WHAT YOU ARE ASKED TO DO
Work through the data line by line, gathering every line that has the word "scene".

## START

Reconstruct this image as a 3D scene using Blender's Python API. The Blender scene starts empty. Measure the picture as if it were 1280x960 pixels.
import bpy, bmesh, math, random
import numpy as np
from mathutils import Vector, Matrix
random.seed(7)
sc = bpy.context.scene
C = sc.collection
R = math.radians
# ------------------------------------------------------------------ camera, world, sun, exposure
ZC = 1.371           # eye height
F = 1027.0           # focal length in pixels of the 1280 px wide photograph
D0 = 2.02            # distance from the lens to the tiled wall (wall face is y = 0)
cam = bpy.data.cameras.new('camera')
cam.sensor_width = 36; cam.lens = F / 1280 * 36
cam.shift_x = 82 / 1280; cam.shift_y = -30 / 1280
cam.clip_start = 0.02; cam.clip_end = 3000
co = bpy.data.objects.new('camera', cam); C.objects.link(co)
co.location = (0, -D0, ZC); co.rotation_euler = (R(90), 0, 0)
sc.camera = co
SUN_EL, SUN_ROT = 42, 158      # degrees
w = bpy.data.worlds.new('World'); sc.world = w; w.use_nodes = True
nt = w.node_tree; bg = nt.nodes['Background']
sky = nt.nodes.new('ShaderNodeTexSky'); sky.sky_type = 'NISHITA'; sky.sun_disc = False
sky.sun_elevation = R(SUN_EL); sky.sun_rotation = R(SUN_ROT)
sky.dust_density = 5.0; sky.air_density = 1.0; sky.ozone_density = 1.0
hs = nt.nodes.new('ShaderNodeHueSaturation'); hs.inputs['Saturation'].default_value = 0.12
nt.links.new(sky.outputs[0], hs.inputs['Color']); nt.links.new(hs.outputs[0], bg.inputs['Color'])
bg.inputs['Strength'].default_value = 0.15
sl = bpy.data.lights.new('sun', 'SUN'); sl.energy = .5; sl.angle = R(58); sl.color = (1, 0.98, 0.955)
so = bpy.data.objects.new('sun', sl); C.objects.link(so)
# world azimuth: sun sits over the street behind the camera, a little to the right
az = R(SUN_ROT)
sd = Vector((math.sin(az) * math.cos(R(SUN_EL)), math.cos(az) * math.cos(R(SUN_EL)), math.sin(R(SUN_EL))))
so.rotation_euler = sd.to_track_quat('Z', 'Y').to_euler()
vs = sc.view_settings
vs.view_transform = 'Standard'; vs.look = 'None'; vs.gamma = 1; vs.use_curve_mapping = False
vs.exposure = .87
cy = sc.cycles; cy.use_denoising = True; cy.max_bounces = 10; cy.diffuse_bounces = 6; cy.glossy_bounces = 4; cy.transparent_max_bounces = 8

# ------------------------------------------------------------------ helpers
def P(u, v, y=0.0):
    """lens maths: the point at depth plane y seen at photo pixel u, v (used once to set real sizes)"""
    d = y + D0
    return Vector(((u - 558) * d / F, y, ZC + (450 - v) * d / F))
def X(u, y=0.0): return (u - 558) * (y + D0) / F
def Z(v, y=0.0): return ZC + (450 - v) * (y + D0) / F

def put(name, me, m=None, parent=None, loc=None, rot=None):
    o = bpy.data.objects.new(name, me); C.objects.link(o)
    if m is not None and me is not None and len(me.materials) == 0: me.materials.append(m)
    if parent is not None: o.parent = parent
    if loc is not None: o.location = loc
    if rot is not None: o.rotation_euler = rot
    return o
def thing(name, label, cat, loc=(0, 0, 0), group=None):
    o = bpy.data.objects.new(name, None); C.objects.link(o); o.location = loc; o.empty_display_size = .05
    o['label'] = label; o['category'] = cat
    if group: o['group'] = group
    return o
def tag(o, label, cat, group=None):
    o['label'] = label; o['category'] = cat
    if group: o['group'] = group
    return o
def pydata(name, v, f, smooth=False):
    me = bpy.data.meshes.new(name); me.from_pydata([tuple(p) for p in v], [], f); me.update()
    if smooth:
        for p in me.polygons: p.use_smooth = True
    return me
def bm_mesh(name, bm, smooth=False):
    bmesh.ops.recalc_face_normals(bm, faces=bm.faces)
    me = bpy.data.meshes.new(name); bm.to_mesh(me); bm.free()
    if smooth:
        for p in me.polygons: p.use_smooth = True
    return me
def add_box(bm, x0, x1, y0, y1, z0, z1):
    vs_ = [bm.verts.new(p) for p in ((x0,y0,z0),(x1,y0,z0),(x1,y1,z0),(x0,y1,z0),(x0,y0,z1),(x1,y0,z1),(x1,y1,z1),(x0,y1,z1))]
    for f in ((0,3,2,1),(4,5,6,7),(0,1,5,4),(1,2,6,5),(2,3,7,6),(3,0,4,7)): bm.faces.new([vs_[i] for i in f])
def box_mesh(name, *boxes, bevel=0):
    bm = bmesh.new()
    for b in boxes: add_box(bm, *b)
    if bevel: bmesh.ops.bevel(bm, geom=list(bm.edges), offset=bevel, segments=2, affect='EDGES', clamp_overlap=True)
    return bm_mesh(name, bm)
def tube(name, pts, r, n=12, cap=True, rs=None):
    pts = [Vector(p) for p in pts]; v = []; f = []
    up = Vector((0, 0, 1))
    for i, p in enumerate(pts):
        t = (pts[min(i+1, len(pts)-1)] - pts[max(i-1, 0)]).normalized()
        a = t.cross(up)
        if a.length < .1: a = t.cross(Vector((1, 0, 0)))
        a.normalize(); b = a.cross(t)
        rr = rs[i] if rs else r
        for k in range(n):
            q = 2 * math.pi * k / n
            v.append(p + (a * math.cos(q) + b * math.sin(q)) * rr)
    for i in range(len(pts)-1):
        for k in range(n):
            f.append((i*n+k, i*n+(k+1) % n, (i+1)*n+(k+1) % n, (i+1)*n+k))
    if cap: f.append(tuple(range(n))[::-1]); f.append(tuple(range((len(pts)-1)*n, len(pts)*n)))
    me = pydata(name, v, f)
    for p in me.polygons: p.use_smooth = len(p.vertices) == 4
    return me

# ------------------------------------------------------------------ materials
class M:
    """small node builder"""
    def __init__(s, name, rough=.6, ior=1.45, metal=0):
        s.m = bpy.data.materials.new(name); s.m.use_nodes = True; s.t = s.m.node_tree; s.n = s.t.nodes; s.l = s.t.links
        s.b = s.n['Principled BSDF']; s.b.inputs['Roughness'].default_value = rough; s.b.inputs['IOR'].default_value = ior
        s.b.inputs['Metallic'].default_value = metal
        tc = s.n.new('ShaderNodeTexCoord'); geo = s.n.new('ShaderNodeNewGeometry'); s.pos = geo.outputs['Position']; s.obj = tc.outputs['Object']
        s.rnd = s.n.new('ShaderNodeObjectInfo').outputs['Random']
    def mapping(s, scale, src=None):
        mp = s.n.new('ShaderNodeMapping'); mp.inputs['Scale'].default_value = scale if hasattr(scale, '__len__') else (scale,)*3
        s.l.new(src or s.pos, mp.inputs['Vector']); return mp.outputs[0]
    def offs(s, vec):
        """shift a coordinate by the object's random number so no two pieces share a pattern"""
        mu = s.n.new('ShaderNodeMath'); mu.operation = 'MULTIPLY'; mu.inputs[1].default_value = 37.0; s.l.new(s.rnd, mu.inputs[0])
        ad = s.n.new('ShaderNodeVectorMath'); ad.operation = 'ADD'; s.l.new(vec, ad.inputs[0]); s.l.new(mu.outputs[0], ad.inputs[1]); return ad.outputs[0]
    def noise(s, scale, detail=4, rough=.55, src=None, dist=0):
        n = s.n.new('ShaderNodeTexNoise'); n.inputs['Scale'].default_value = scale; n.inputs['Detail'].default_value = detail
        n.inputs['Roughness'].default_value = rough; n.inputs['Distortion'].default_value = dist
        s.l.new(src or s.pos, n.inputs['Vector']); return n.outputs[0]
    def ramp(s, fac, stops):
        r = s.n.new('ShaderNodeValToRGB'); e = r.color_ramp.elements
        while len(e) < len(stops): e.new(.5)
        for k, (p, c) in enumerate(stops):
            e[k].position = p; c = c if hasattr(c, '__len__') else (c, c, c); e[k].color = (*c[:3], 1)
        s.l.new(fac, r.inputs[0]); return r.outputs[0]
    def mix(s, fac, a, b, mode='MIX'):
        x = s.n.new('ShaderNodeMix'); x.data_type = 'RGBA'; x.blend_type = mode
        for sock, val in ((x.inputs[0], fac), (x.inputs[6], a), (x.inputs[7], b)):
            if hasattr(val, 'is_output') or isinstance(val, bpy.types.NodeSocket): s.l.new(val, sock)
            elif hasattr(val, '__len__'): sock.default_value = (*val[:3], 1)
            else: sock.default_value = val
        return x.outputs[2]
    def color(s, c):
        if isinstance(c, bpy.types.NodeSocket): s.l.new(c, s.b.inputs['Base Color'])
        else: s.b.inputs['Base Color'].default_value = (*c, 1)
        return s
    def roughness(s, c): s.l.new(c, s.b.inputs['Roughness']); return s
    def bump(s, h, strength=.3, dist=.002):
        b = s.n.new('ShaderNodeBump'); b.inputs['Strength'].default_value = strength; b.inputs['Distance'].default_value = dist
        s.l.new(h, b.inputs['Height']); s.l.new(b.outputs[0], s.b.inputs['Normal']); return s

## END

TASK RESPONSE
Reconstruct this image as a 3D scene using Blender's Python API. The Blender scene starts empty. Measure the picture as if it were 1280x960 pixels.
sc = bpy.context.scene